So, I don't like to play the Africa card. You know the whole "oh you think that ____ is bad, well in Africa ______." Because that is both disingenuous and super super annoying.
However.
There is one exception. One first world trifle that will now always make me chuckle. And that is when my friends in first world countries complain about the traffic. Oh, you think your traffic is bad?? You have NO IDEA.
My first day in Uganda, we arrived at the Kampala airport at 7am. After the roughly hour drive from Entebbe to Kampala, we had barely set our bags down when Terry, who had already been in town a couple of days, proposed he take us to this "great bar overlooking the city."
"Woooo welcome to study abroad!!!" I thought. So a gang of us set out to follow Terry to the bar. Little did we unsuspecting bazungu know, but he was taking us to Old Park.

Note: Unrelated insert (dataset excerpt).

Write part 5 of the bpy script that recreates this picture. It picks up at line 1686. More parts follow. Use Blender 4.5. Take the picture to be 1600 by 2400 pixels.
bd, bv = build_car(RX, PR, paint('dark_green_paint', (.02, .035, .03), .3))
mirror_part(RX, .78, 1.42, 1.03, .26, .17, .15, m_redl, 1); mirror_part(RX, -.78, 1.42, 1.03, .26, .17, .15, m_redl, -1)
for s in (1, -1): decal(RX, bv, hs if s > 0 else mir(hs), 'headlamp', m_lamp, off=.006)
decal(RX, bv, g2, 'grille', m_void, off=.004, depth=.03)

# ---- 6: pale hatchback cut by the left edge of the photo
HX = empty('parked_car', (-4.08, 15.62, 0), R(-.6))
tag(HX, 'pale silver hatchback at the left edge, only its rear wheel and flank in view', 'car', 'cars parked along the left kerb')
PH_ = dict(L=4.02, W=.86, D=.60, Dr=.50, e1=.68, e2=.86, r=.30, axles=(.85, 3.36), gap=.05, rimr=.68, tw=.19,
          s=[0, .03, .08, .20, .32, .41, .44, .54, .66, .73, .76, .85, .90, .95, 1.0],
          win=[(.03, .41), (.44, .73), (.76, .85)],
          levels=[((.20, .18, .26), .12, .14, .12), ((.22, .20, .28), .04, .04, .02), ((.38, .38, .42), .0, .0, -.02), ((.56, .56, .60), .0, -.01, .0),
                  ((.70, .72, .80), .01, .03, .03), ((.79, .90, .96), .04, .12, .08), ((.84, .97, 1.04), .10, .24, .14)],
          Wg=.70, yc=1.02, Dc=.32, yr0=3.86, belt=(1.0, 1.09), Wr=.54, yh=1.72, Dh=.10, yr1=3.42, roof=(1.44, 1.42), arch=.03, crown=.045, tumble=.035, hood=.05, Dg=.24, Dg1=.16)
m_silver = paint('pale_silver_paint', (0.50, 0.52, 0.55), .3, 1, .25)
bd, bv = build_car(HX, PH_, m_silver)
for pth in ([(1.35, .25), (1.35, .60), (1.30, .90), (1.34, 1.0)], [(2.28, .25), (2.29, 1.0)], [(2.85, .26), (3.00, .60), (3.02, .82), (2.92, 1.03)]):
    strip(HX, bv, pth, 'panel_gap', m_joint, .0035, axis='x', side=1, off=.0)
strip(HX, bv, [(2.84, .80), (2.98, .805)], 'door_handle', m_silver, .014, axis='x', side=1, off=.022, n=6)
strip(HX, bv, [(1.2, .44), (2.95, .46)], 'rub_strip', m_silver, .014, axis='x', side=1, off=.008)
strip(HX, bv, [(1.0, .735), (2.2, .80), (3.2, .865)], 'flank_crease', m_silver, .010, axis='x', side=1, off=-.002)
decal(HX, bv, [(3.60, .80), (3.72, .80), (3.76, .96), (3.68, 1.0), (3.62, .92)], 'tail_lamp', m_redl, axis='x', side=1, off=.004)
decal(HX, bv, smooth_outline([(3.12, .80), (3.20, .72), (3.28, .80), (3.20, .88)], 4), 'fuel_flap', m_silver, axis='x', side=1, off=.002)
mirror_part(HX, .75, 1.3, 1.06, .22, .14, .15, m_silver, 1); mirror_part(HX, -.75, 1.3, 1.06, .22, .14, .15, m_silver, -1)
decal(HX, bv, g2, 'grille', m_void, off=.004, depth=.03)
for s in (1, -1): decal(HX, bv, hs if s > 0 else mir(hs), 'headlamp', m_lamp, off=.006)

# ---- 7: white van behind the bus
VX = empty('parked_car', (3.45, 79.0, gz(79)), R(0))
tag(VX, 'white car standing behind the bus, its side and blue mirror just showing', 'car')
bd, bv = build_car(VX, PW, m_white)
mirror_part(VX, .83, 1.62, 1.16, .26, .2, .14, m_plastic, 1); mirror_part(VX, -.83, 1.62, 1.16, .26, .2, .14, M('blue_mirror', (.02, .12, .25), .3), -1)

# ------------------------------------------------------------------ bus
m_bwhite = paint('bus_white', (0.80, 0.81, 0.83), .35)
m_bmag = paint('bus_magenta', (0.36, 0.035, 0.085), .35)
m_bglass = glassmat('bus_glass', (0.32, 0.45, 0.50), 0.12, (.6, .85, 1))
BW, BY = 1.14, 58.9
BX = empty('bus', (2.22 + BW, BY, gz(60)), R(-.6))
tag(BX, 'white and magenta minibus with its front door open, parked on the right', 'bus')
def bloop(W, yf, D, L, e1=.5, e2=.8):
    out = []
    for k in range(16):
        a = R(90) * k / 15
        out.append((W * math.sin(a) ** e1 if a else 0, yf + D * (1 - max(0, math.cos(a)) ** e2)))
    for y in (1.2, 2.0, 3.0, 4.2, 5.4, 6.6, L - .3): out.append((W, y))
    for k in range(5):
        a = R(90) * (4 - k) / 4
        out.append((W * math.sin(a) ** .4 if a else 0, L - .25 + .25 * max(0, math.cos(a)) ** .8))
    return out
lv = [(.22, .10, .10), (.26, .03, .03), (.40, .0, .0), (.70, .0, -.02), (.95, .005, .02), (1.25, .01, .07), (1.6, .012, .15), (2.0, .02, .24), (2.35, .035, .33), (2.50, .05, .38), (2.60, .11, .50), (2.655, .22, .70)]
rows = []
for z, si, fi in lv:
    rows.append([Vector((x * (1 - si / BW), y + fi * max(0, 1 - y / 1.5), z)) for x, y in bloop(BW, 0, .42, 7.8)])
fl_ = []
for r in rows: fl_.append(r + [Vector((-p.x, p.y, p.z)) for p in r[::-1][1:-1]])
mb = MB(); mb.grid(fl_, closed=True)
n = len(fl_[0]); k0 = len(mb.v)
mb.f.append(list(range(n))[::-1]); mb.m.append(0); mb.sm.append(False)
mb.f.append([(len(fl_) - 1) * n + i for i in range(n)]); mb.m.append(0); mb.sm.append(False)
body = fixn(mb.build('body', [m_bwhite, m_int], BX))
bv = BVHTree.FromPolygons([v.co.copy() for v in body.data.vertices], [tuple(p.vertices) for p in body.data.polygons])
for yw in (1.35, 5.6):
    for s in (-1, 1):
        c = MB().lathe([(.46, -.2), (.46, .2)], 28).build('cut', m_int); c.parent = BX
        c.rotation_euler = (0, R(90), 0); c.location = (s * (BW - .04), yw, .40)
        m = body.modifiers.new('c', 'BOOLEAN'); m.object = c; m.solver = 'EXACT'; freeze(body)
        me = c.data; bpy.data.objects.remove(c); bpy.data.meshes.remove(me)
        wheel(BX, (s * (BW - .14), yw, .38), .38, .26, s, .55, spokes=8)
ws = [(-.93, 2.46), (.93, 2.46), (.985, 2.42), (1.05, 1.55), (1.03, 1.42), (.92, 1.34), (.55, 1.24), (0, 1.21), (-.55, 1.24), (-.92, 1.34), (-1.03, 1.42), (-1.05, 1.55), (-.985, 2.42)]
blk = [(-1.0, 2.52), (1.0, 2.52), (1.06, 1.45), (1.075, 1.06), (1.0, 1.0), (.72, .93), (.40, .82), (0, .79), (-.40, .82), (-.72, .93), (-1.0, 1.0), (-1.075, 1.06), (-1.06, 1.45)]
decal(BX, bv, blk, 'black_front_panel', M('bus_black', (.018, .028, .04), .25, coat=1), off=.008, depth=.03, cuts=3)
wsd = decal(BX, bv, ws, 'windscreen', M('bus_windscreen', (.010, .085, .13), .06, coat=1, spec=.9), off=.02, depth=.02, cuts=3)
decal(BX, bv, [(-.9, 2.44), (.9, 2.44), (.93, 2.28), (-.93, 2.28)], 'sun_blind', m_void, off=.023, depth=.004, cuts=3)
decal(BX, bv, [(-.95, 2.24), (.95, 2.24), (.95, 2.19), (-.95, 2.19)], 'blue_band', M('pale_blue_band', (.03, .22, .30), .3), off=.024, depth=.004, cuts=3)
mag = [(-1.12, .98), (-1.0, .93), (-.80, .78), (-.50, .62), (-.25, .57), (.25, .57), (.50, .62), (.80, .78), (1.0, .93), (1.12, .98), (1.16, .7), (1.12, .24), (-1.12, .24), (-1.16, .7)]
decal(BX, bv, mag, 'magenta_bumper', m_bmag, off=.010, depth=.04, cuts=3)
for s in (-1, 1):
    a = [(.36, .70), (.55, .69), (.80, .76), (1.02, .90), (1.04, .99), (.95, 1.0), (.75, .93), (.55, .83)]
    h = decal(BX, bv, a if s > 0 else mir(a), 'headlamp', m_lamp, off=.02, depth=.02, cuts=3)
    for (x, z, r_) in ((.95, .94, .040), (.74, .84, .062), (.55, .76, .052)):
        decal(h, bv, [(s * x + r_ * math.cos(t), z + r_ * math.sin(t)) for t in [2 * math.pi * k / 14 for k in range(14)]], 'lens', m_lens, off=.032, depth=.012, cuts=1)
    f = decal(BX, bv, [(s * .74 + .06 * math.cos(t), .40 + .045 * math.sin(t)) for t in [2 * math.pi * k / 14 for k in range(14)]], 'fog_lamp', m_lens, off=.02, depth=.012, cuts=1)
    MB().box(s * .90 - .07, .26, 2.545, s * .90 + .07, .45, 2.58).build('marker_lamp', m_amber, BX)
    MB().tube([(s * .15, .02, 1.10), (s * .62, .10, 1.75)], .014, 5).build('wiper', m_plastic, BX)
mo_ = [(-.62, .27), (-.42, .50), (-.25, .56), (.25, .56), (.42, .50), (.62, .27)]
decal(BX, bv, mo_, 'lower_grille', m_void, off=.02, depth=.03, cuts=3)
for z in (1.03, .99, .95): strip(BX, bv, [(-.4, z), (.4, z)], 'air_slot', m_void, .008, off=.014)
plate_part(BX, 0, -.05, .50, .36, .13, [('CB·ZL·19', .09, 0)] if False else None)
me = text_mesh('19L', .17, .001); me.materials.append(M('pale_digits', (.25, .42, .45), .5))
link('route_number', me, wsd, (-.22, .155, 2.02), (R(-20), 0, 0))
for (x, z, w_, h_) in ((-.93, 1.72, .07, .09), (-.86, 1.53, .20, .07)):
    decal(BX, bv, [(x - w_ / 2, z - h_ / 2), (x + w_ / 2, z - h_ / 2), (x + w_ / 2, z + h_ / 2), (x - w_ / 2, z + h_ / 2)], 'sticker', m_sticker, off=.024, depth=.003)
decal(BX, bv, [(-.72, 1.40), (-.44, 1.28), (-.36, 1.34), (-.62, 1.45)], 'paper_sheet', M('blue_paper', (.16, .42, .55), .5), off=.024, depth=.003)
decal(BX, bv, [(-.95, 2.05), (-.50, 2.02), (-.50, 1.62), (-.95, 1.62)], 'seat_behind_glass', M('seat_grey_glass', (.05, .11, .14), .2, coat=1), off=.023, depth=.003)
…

After winding my way through what can only be termed madness, knocking down a vendor's stand in the process and feeling mortified, we finally sat down at the bar. "What have I gotten myself into?!?!?!" I thought. "How am I ever going to learn to navigate this??"
Scenes from Old Park:
Right before our Ethiopian cooking lesson, Hannah and I stopped at the same bar. As we sat overlooking Old Park, the inevitable reflections began. We talked about how we felt we had come so far in Kampala. How the things that once felt unconquerable now felt commonplace, easy. I'm not sure exactly when that moment happens when you stop feeling like a tourist, and start feeling like a resident, but as I looked at Old Park with total comfort, I was certain that it had happened. While I once wondered how I would survive Kampala, I now wonder how I am ever going to be able to leave.
So, go ahead and complain about your traffic. With your "lanes" and "traffic lights" and "cars that go the right way in traffic" and "no livestock on public transportation." That's fine. But until you've conquered Old Park, you have no idea.